For us, I thought of back rubs. I’m not really into them, but my husband loves them. Over the past few weeks, I’ve made more of an effort to rub his shoulders after dinner for a minute or two on my way to start the dishes or put the salad dressing back in the fridge. It’s a very small gesture. It takes almost no time or effort, but I just wasn’t doing it before. Literally every time I do it now, he is beyond appreciative and happy about it. For you, maybe it’s brewing the morning coffee or sending a mid-day check-in text. If you’re a parent, similar principles apply for our kids. What little ways can we show extra care or attentiveness or support without having to restructure our entire lives?

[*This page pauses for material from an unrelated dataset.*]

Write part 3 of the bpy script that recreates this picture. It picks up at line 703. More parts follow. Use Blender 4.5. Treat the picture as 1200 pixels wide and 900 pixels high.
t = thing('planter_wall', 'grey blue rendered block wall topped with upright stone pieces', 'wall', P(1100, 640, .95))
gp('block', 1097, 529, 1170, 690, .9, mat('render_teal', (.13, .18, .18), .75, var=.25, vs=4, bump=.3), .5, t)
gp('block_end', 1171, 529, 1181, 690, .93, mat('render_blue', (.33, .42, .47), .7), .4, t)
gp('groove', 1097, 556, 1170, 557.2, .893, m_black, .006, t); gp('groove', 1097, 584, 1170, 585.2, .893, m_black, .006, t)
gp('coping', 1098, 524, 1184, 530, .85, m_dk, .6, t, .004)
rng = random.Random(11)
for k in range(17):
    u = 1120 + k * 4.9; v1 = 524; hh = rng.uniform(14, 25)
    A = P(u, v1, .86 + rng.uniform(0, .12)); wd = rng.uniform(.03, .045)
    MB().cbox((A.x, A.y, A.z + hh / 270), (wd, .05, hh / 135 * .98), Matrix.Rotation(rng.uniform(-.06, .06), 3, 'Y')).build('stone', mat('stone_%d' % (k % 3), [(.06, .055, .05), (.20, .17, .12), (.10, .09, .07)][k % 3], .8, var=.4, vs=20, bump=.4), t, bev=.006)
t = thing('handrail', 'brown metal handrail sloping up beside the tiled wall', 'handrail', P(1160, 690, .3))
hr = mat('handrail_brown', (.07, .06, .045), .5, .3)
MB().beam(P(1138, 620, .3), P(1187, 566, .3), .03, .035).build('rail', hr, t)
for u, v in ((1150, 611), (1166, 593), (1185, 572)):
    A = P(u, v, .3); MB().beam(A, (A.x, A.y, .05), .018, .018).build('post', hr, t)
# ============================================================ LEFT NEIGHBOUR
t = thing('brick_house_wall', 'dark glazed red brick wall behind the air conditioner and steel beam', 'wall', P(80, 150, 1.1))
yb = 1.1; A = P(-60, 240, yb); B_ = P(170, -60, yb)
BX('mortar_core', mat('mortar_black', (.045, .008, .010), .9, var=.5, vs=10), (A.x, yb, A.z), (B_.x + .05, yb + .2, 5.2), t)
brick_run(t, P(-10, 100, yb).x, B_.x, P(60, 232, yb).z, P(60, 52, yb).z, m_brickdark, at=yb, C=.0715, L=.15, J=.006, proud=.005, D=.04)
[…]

Can you build in 5 more minutes for bath time play or add an extra bedtime story to your routine? How about a silly dance in the kitchen together while you make dinner each night?
GRIT
Dr. Angela Duckworth studies grit, which she boils down to passion + perseverance. In relationships, passion gets our attention. But lasting love demands a certain steadiness too, the part that digs in and takes root. Relationships are solidified in the crucial moments of connection and effort when we show up for each other, again and again. “True love” is just loving without ceasing. It’s not flashy or romantic most days, but it’s undeniably present – love in action.
So, luckily for most of us, love doesn’t have to be over the top, novel, and extravagant to count. While beautiful homes and white picket fences catch our attention, they’d fall to pieces without the nails. Never underestimate the power of small things.